- PROBLEM DESCRIPTION
Everything in the listing should be restated word for word.

- DATA SECTION
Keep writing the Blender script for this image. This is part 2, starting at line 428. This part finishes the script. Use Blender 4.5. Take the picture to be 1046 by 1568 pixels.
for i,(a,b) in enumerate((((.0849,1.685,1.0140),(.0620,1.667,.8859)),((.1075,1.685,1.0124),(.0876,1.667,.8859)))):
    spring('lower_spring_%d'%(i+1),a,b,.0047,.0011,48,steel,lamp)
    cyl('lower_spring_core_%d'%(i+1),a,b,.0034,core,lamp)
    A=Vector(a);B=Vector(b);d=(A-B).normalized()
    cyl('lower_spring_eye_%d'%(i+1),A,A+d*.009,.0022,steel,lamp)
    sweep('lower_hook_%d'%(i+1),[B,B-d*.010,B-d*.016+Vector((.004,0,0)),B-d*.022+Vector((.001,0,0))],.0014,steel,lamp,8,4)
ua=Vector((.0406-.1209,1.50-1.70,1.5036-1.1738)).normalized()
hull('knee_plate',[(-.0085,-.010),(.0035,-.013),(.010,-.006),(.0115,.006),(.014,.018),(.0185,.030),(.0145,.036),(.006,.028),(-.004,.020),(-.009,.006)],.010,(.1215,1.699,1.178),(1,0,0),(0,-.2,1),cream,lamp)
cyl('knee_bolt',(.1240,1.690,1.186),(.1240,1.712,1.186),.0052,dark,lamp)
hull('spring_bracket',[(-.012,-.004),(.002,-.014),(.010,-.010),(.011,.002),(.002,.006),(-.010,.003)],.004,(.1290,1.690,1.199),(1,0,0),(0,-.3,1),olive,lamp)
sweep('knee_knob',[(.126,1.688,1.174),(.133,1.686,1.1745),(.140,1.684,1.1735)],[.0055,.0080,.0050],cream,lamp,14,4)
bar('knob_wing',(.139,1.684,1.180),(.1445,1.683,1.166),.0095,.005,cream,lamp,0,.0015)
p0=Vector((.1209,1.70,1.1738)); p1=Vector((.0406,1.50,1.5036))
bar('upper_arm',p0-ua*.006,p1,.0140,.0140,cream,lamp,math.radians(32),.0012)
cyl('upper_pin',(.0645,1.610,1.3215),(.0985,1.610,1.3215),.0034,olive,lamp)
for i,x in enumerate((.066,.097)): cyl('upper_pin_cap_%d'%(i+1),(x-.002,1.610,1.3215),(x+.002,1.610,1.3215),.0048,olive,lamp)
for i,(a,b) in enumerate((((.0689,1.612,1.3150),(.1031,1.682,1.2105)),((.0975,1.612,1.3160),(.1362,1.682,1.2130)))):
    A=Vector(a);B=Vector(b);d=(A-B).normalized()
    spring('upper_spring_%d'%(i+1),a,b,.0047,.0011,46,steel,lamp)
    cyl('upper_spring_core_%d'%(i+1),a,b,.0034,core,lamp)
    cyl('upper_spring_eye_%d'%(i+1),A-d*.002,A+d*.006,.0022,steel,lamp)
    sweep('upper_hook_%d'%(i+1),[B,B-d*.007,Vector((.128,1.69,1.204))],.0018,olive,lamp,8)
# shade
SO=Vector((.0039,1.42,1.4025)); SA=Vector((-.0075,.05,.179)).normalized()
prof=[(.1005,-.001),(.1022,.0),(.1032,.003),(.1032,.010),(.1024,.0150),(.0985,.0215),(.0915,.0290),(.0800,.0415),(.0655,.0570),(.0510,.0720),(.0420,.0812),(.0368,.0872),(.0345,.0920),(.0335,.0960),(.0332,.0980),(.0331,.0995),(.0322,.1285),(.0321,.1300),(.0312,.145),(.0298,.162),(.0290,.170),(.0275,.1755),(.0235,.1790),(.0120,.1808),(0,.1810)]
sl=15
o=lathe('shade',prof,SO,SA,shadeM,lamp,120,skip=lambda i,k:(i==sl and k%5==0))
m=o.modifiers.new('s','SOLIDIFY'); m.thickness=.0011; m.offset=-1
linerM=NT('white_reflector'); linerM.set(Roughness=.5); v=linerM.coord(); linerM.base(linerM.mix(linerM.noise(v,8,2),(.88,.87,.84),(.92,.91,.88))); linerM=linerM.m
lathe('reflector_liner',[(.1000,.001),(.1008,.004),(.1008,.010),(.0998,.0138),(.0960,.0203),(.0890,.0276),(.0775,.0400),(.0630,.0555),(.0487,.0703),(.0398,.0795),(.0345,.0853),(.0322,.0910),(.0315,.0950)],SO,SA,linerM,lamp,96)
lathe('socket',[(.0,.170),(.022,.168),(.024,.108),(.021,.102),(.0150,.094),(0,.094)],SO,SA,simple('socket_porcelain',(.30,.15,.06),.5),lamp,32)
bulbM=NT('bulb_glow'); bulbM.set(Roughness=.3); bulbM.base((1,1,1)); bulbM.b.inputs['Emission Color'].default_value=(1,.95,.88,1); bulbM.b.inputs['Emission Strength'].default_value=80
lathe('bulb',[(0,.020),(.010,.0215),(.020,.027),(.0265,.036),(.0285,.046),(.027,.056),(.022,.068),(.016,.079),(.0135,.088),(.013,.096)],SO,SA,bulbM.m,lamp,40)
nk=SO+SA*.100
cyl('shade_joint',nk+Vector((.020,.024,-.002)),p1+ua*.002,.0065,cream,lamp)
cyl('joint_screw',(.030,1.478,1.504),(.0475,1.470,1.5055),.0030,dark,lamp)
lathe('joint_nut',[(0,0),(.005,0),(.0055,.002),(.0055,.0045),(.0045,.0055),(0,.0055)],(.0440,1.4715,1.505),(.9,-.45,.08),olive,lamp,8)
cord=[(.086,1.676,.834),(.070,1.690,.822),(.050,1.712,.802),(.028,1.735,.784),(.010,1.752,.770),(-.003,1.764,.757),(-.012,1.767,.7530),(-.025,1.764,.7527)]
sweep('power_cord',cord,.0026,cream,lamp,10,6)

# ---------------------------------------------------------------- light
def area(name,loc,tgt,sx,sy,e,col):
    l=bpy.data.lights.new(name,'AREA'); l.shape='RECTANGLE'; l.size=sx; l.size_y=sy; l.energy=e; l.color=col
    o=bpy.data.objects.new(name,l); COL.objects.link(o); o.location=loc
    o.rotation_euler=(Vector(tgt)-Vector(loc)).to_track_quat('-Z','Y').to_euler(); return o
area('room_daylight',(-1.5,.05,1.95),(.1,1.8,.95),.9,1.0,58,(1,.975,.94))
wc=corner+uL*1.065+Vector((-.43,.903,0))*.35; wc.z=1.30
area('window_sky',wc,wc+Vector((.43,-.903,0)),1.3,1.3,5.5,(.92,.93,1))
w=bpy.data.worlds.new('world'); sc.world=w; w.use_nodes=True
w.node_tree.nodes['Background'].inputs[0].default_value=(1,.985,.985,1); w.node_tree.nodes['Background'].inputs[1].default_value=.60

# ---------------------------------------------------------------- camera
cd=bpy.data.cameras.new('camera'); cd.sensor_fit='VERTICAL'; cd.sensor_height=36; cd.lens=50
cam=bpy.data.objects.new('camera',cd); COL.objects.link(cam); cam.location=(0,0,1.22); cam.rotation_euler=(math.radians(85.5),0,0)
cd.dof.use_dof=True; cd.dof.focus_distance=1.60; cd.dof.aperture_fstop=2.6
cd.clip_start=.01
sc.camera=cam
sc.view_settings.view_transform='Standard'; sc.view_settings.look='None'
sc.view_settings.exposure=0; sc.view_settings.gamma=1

- TASK RESULT
Keep writing the Blender script for this image. This is part 2, starting at line 428. This part finishes the script. Use Blender 4.5. Take the picture to be 1046 by 1568 pixels.
for i,(a,b) in enumerate((((.0849,1.685,1.0140),(.0620,1.667,.8859)),((.1075,1.685,1.0124),(.0876,1.667,.8859)))):
    spring('lower_spring_%d'%(i+1),a,b,.0047,.0011,48,steel,lamp)
    cyl('lower_spring_core_%d'%(i+1),a,b,.0034,core,lamp)
    A=Vector(a);B=Vector(b);d=(A-B).normalized()
    cyl('lower_spring_eye_%d'%(i+1),A,A+d*.009,.0022,steel,lamp)
    sweep('lower_hook_%d'%(i+1),[B,B-d*.010,B-d*.016+Vector((.004,0,0)),B-d*.022+Vector((.001,0,0))],.0014,steel,lamp,8,4)
ua=Vector((.0406-.1209,1.50-1.70,1.5036-1.1738)).normalized()
hull('knee_plate',[(-.0085,-.010),(.0035,-.013),(.010,-.006),(.0115,.006),(.014,.018),(.0185,.030),(.0145,.036),(.006,.028),(-.004,.020),(-.009,.006)],.010,(.1215,1.699,1.178),(1,0,0),(0,-.2,1),cream,lamp)
cyl('knee_bolt',(.1240,1.690,1.186),(.1240,1.712,1.186),.0052,dark,lamp)
hull('spring_bracket',[(-.012,-.004),(.002,-.014),(.010,-.010),(.011,.002),(.002,.006),(-.010,.003)],.004,(.1290,1.690,1.199),(1,0,0),(0,-.3,1),olive,lamp)
sweep('knee_knob',[(.126,1.688,1.174),(.133,1.686,1.1745),(.140,1.684,1.1735)],[.0055,.0080,.0050],cream,lamp,14,4)
bar('knob_wing',(.139,1.684,1.180),(.1445,1.683,1.166),.0095,.005,cream,lamp,0,.0015)
p0=Vector((.1209,1.70,1.1738)); p1=Vector((.0406,1.50,1.5036))
bar('upper_arm',p0-ua*.006,p1,.0140,.0140,cream,lamp,math.radians(32),.0012)
cyl('upper_pin',(.0645,1.610,1.3215),(.0985,1.610,1.3215),.0034,olive,lamp)
for i,x in enumerate((.066,.097)): cyl('upper_pin_cap_%d'%(i+1),(x-.002,1.610,1.3215),(x+.002,1.610,1.3215),.0048,olive,lamp)
for i,(a,b) in enumerate((((.0689,1.612,1.3150),(.1031,1.682,1.2105)),((.0975,1.612,1.3160),(.1362,1.682,1.2130)))):
    A=Vector(a);B=Vector(b);d=(A-B).normalized()
    spring('upper_spring_%d'%(i+1),a,b,.0047,.0011,46,steel,lamp)
    cyl('upper_spring_core_%d'%(i+1),a,b,.0034,core,lamp)
    cyl('upper_spring_eye_%d'%(i+1),A-d*.002,A+d*.006,.0022,steel,lamp)
    sweep('upper_hook_%d'%(i+1),[B,B-d*.007,Vector((.128,1.69,1.204))],.0018,olive,lamp,8)
# shade
SO=Vector((.0039,1.42,1.4025)); SA=Vector((-.0075,.05,.179)).normalized()
prof=[(.1005,-.001),(.1022,.0),(.1032,.003),(.1032,.010),(.1024,.0150),(.0985,.0215),(.0915,.0290),(.0800,.0415),(.0655,.0570),(.0510,.0720),(.0420,.0812),(.0368,.0872),(.0345,.0920),(.0335,.0960),(.0332,.0980),(.0331,.0995),(.0322,.1285),(.0321,.1300),(.0312,.145),(.0298,.162),(.0290,.170),(.0275,.1755),(.0235,.1790),(.0120,.1808),(0,.1810)]
sl=15
o=lathe('shade',prof,SO,SA,shadeM,lamp,120,skip=lambda i,k:(i==sl and k%5==0))
m=o.modifiers.new('s','SOLIDIFY'); m.thickness=.0011; m.offset=-1
linerM=NT('white_reflector'); linerM.set(Roughness=.5); v=linerM.coord(); linerM.base(linerM.mix(linerM.noise(v,8,2),(.88,.87,.84),(.92,.91,.88))); linerM=linerM.m
lathe('reflector_liner',[(.1000,.001),(.1008,.004),(.1008,.010),(.0998,.0138),(.0960,.0203),(.0890,.0276),(.0775,.0400),(.0630,.0555),(.0487,.0703),(.0398,.0795),(.0345,.0853),(.0322,.0910),(.0315,.0950)],SO,SA,linerM,lamp,96)
lathe('socket',[(.0,.170),(.022,.168),(.024,.108),(.021,.102),(.0150,.094),(0,.094)],SO,SA,simple('socket_porcelain',(.30,.15,.06),.5),lamp,32)
bulbM=NT('bulb_glow'); bulbM.set(Roughness=.3); bulbM.base((1,1,1)); bulbM.b.inputs['Emission Color'].default_value=(1,.95,.88,1); bulbM.b.inputs['Emission Strength'].default_value=80
lathe('bulb',[(0,.020),(.010,.0215),(.020,.027),(.0265,.036),(.0285,.046),(.027,.056),(.022,.068),(.016,.079),(.0135,.088),(.013,.096)],SO,SA,bulbM.m,lamp,40)
nk=SO+SA*.100
cyl('shade_joint',nk+Vector((.020,.024,-.002)),p1+ua*.002,.0065,cream,lamp)
cyl('joint_screw',(.030,1.478,1.504),(.0475,1.470,1.5055),.0030,dark,lamp)
lathe('joint_nut',[(0,0),(.005,0),(.0055,.002),(.0055,.0045),(.0045,.0055),(0,.0055)],(.0440,1.4715,1.505),(.9,-.45,.08),olive,lamp,8)
cord=[(.086,1.676,.834),(.070,1.690,.822),(.050,1.712,.802),(.028,1.735,.784),(.010,1.752,.770),(-.003,1.764,.757),(-.012,1.767,.7530),(-.025,1.764,.7527)]
sweep('power_cord',cord,.0026,cream,lamp,10,6)

# ---------------------------------------------------------------- light
def area(name,loc,tgt,sx,sy,e,col):
    l=bpy.data.lights.new(name,'AREA'); l.shape='RECTANGLE'; l.size=sx; l.size_y=sy; l.energy=e; l.color=col
    o=bpy.data.objects.new(name,l); COL.objects.link(o); o.location=loc
    o.rotation_euler=(Vector(tgt)-Vector(loc)).to_track_quat('-Z','Y').to_euler(); return o
area('room_daylight',(-1.5,.05,1.95),(.1,1.8,.95),.9,1.0,58,(1,.975,.94))
wc=corner+uL*1.065+Vector((-.43,.903,0))*.35; wc.z=1.30
area('window_sky',wc,wc+Vector((.43,-.903,0)),1.3,1.3,5.5,(.92,.93,1))
w=bpy.data.worlds.new('world'); sc.world=w; w.use_nodes=True
w.node_tree.nodes['Background'].inputs[0].default_value=(1,.985,.985,1); w.node_tree.nodes['Background'].inputs[1].default_value=.60

# ---------------------------------------------------------------- camera
cd=bpy.data.cameras.new('camera'); cd.sensor_fit='VERTICAL'; cd.sensor_height=36; cd.lens=50
cam=bpy.data.objects.new('camera',cd); COL.objects.link(cam); cam.location=(0,0,1.22); cam.rotation_euler=(math.radians(85.5),0,0)
cd.dof.use_dof=True; cd.dof.focus_distance=1.60; cd.dof.aperture_fstop=2.6
cd.clip_start=.01
sc.camera=cam
sc.view_settings.view_transform='Standard'; sc.view_settings.look='None'
sc.view_settings.exposure=0; sc.view_settings.gamma=1